Overall it is a fantastic and an exhilarating documentary. Indispensable for any movie lover and for those who are not this documentary will certainly have them converted! It is much better than the similar documentay he made on the history of American Cinema called A Personal Journey. I might need to see it again because I had seen it long back and don't remember much now. Anyway, I had hardly seen anything at the time when I saw that film. This documentary is not a text book guide, he skips many movies (Rocco and his Brothers, The Leopard, La Strada, Nights of Cabiria) and doesn't even mention Bertolucci or Pasolini but still it is very informative and very well structured. Also if you don't like endings of the movies to be revealed you may want to postpone watching it before watching the actual movies because for almost all the movies he discusses he shows the entire ending sequence in full. It really works for me even for movies which I had not seen before but can't say for everybody.

A list of Movies discussed in the documentary:

(I haven't seen any Rossellini film apart from Open City. Shoe Shine is another film I am yet to see. Even Raj Kapoor was inspired to make a gritty realistic film after watching it. He acted as a producer to the Hindi film Boot Polish. Visconti is another totally undiscovered territory too.)

Must See's by Scorsese:
Paisan by Roberto Rossellini
The Flower of St.

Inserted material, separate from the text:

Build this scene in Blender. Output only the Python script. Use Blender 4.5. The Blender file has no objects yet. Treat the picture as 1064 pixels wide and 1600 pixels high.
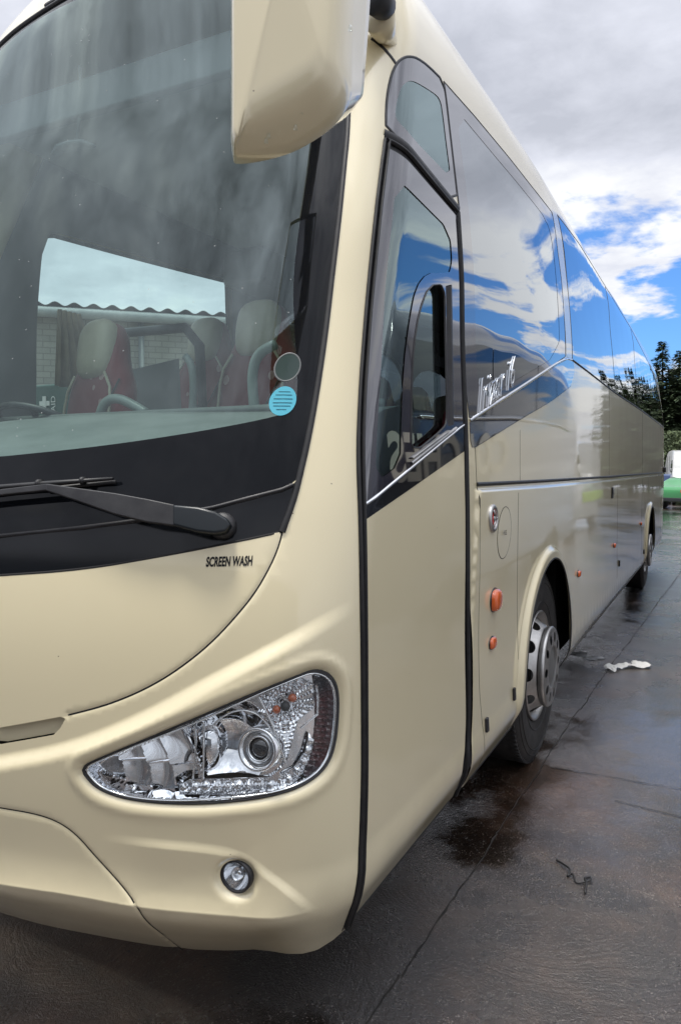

Francis by Roberto Rossellini
Voyage to Italy by Roberto Rossellini
Umberto D. by Vittorio de Sica
Senso by Luchino Visconti
I Vitelloni by Federico Fellini
8 1/2 by Federico Fellini

Other great movies by Scorsese:
Rome Open City by Roberto Rossellini
Germany Year Zero by Roberto Rossellini
Stromboli by Roberto Rossellini
The Miracle by Roberto Rossellini
Europa '51 by Roberto Rossellini
Shoeshine by Vittorio de Sica
The Bicycle Thief by Vittorio de Sica (My Favourite)
Ossessione by Luchino Visconti
La Terra Trema by Luchino Visconti
La Dolce Vita by Federico Fellini
L'Avventura by Michelangelo Antonioni (another of my favourite)
L'Eclisse by Michelangelo Antonioni

This is a review of the documentary from The New York Times and a fine essay on The Bicycle Thief by Jim Hoberman in the village voice. This is the wiki entry on Italian neo realism. Has links to important movies.

4 comments:

km said...

Very interesting.

I was about to pick up "Divorce: Italian Style" last evening. (The Criterion DVD has a commentary by Scorsese.)

The gloomy weather's just perfect to watch old b/w Italian films :)

Alok said...

I think he mentioned this movie too in the documentary although very briefly.

The criterion DVD of Fellini's La Strada also had a great introduction by Scorsese.

anurag said...

The book you gave me (the one by Ray) also has an essay on Italian neo-realistic films, most of which I dont even know. More than one time in that book, Ray says that he was inspired by 'Bicycle Thief' to make movies.

Alok said...

Other than their obvious artistic merits those Italian films also showed that meaniningful and artistic films could be made on low budget without studio trappings and stars. It was also this financial aspect that attracted Ray and many other filmmakers to incorporate these ideas into their own films.